Related to the issue of the number of students in the classroom is the range of the students’ abilities and readiness to learn. Generally, the greater the number of students in a classroom, the wider range of abilities and needs; and the wider the range of abilities, the greater is the challenge to meet individual needs and engage the classroom in activities that promote critical thinking. Simply stated, a narrower range of readiness to learn lends itself to greater focus, concentration, and motivation, and contributes enormously to goal of developing critical thinking. This is simply a truism regarding the realities of pedagogy.

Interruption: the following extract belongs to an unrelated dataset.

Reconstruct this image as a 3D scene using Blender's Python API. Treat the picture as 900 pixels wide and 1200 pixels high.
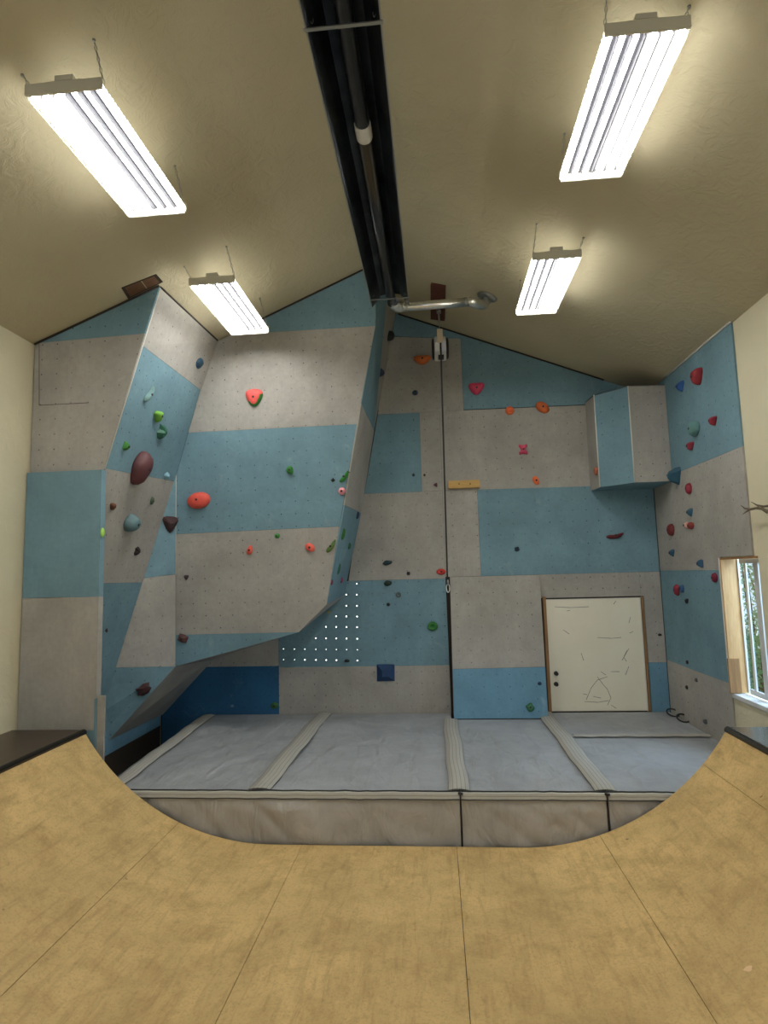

Promoting critical thinking in the classroom is made possible through not only a commitment to that worthy ideal, but to creating a teaching environment that limits the number of students per classroom to an acceptable number and provides the instructional support required to engage each student in a meaningful way. In the absence of such key elements, espousing the goal of promoting critical thinking among students is little more than rhetoric.
Given the myriad complex and significant challenges facing our nation and world today and for years to come, our educational system, more than ever before, needs an approach that is universally and deeply committed to developing our students as conscientious, caring critical thinkers. The time has come that we address these important issues on local, state, and national levels, and dedicate our valuable resources to a renewed commitment on critical thinking as a key educational objective, as opposed to the current practice of attempting to assess individual and school progress through an undue emphasis on standardized testing process that denies our children the opportunity to a more meaningful education.